§ SOURCE RECORDS:
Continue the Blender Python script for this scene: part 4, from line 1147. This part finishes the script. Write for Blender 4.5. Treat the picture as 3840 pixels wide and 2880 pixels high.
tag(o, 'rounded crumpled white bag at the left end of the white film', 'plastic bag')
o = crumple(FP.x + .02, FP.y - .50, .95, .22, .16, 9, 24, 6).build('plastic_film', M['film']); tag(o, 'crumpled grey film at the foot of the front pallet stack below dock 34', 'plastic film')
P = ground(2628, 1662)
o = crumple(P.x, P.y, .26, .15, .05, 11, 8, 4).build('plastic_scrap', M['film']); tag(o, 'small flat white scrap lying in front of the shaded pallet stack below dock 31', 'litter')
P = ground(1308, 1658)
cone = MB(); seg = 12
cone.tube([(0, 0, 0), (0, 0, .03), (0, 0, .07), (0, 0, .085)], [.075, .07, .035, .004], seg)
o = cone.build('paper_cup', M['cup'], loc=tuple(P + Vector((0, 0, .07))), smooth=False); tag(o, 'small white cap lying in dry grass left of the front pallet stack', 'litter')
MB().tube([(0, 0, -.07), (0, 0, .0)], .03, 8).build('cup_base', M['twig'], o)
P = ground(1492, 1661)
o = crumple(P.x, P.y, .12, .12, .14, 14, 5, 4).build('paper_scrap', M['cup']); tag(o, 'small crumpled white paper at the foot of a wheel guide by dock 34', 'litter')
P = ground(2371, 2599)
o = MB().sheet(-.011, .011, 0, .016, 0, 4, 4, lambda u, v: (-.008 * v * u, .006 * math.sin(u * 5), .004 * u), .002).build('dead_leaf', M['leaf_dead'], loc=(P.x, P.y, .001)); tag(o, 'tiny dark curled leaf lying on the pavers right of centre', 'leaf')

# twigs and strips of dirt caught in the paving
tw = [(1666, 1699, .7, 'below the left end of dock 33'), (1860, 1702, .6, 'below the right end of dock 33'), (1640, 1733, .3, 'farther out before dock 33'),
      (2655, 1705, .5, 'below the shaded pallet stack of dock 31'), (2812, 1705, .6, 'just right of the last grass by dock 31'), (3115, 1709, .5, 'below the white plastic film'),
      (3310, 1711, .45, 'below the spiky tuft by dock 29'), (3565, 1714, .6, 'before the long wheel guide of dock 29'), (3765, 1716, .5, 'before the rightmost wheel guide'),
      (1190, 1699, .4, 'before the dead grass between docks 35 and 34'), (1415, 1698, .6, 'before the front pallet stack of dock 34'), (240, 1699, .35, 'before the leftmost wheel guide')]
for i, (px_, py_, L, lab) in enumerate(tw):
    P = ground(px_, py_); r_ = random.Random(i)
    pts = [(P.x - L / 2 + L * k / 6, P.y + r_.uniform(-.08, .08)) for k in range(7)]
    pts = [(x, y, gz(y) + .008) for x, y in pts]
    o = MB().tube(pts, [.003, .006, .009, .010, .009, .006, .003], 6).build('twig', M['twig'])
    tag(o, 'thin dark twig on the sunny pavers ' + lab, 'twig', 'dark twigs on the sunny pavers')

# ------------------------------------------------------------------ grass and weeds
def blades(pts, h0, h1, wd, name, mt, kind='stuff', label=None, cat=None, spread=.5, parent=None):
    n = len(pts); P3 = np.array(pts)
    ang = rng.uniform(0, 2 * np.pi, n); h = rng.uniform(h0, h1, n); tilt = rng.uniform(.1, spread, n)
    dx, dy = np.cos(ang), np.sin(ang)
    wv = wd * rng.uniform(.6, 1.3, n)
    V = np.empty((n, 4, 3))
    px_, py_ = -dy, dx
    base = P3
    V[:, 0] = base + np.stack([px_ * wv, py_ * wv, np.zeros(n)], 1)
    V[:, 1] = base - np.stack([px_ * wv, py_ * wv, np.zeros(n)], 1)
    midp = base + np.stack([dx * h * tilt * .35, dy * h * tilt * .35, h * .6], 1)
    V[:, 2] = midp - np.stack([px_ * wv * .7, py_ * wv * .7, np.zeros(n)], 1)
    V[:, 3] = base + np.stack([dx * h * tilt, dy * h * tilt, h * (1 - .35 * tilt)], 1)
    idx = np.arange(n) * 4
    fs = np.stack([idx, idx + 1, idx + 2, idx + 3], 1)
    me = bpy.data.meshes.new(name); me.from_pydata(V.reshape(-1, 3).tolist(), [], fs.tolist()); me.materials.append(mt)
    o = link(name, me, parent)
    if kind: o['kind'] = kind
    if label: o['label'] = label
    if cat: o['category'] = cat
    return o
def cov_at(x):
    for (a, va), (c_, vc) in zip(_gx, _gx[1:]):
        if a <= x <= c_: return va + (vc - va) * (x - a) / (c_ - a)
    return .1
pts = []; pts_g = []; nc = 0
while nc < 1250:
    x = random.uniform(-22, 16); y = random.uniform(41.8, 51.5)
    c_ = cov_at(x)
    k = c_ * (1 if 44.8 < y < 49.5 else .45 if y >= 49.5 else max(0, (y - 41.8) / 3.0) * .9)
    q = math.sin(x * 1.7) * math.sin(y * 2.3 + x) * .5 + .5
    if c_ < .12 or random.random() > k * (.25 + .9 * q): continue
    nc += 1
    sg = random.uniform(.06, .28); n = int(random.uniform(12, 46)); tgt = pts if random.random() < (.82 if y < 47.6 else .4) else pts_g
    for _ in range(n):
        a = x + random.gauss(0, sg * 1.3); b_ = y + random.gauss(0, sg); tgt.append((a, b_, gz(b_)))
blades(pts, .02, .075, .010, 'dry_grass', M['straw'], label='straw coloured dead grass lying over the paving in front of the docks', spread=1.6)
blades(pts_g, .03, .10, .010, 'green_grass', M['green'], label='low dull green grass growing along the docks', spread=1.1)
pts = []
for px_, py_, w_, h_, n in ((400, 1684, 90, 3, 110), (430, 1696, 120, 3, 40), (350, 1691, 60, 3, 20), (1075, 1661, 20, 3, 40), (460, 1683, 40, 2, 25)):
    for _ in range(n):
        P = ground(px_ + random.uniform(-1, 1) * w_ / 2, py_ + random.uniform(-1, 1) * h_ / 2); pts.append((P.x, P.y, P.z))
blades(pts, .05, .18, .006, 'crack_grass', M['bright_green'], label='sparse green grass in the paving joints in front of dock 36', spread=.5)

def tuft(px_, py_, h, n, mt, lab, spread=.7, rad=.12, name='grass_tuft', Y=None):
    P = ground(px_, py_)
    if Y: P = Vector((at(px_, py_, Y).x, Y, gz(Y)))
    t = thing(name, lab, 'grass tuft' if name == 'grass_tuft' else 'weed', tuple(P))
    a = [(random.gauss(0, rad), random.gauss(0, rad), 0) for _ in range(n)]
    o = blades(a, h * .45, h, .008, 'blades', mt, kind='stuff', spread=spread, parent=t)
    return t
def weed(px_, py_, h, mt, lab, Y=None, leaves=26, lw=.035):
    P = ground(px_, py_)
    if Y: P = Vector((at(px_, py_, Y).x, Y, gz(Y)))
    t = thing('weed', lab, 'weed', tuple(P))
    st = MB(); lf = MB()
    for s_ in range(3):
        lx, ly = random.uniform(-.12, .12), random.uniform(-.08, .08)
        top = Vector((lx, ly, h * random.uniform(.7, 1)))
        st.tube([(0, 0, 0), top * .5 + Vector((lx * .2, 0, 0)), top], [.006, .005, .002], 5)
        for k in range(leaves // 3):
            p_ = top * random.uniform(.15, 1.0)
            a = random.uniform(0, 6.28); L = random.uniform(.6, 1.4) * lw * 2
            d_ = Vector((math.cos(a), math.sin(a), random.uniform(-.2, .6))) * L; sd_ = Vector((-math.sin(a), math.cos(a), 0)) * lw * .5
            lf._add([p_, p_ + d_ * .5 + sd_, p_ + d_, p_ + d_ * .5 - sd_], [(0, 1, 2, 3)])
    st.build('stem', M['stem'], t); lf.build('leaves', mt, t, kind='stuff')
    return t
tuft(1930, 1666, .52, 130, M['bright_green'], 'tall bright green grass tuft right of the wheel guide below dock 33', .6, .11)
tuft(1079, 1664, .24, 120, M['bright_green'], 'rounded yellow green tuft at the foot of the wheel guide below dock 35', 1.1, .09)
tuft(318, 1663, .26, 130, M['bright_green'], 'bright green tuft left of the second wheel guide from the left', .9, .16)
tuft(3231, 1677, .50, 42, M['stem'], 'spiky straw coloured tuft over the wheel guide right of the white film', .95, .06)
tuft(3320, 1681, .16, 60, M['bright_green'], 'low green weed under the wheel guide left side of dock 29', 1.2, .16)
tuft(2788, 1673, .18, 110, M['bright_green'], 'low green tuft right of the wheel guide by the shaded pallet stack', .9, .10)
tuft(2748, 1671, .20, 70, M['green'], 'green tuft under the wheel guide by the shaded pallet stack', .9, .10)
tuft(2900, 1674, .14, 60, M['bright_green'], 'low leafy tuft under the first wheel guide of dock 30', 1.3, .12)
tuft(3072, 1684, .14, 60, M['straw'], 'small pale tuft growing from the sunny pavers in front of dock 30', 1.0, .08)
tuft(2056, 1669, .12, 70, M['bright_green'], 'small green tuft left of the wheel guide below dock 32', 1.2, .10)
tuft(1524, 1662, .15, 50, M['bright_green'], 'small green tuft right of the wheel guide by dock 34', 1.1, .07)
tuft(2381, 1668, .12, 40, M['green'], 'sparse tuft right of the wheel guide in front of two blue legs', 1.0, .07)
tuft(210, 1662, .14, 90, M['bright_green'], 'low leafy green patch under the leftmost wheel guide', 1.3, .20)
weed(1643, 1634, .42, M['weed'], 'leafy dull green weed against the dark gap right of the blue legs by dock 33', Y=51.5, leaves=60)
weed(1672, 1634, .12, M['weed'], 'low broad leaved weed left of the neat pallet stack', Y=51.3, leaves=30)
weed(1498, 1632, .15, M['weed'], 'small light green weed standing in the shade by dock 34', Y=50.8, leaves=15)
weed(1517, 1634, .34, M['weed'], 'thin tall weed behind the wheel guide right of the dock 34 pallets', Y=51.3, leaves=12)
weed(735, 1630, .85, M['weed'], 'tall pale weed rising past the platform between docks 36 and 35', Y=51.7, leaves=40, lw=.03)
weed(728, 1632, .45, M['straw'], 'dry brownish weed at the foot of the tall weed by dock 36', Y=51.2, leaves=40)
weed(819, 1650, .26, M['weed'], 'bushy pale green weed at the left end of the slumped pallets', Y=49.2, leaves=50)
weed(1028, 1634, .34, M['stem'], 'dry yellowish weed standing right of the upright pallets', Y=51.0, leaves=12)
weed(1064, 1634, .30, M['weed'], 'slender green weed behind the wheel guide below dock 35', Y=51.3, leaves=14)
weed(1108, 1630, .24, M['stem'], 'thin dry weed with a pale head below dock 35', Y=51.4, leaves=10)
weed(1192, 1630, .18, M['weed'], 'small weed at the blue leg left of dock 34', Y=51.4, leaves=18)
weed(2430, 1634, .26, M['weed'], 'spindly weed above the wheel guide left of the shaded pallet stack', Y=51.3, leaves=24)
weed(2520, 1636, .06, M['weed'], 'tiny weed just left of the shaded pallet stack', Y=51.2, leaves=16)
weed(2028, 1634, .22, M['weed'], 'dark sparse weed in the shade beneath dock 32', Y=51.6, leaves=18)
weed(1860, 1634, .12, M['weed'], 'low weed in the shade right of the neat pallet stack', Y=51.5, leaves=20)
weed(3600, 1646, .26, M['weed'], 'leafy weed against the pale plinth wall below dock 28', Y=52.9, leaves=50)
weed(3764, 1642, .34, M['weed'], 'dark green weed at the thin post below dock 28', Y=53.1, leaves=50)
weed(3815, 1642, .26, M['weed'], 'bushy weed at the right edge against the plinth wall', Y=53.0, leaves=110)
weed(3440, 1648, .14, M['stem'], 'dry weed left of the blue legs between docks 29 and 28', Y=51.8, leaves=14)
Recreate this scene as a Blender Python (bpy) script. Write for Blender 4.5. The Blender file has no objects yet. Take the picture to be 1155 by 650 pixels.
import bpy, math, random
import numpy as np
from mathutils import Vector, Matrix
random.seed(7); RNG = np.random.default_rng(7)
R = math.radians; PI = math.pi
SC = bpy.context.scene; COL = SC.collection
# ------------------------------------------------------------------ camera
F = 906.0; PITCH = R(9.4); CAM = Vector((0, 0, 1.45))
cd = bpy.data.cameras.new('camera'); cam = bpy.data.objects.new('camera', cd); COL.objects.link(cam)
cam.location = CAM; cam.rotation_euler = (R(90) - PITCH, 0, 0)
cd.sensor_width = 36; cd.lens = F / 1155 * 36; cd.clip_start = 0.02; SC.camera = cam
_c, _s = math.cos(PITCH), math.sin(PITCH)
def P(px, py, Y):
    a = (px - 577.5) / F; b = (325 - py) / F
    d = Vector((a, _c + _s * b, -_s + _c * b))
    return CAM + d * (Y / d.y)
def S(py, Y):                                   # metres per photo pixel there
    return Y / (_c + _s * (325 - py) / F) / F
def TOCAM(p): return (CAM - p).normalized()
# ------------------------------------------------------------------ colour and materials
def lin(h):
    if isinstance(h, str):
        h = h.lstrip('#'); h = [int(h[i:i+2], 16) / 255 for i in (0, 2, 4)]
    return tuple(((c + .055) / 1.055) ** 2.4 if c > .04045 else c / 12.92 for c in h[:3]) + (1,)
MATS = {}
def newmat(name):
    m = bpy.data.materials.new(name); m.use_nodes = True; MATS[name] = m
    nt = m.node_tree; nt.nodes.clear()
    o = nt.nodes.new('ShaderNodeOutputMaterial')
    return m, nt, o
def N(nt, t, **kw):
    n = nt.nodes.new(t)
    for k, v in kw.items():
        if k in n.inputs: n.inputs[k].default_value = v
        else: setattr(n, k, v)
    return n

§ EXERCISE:
What is needed is an exact copy of the lines from the start of the listing through the line where "o = MB().sheet(-.011, .011, 0, .016, 0, 4, 4, lambda" sits, please, both end lines included and nothing more.

§ OUTPUT OF THE EXERCISE:
Continue the Blender Python script for this scene: part 4, from line 1147. This part finishes the script. Write for Blender 4.5. Treat the picture as 3840 pixels wide and 2880 pixels high.
tag(o, 'rounded crumpled white bag at the left end of the white film', 'plastic bag')
o = crumple(FP.x + .02, FP.y - .50, .95, .22, .16, 9, 24, 6).build('plastic_film', M['film']); tag(o, 'crumpled grey film at the foot of the front pallet stack below dock 34', 'plastic film')
P = ground(2628, 1662)
o = crumple(P.x, P.y, .26, .15, .05, 11, 8, 4).build('plastic_scrap', M['film']); tag(o, 'small flat white scrap lying in front of the shaded pallet stack below dock 31', 'litter')
P = ground(1308, 1658)
cone = MB(); seg = 12
cone.tube([(0, 0, 0), (0, 0, .03), (0, 0, .07), (0, 0, .085)], [.075, .07, .035, .004], seg)
o = cone.build('paper_cup', M['cup'], loc=tuple(P + Vector((0, 0, .07))), smooth=False); tag(o, 'small white cap lying in dry grass left of the front pallet stack', 'litter')
MB().tube([(0, 0, -.07), (0, 0, .0)], .03, 8).build('cup_base', M['twig'], o)
P = ground(1492, 1661)
o = crumple(P.x, P.y, .12, .12, .14, 14, 5, 4).build('paper_scrap', M['cup']); tag(o, 'small crumpled white paper at the foot of a wheel guide by dock 34', 'litter')
P = ground(2371, 2599)
o = MB().sheet(-.011, .011, 0, .016, 0, 4, 4, lambda u, v: (-.008 * v * u, .006 * math.sin(u * 5), .004 * u), .002).build('dead_leaf', M['leaf_dead'], loc=(P.x, P.y, .001)); tag(o, 'tiny dark curled leaf lying on the pavers right of centre', 'leaf')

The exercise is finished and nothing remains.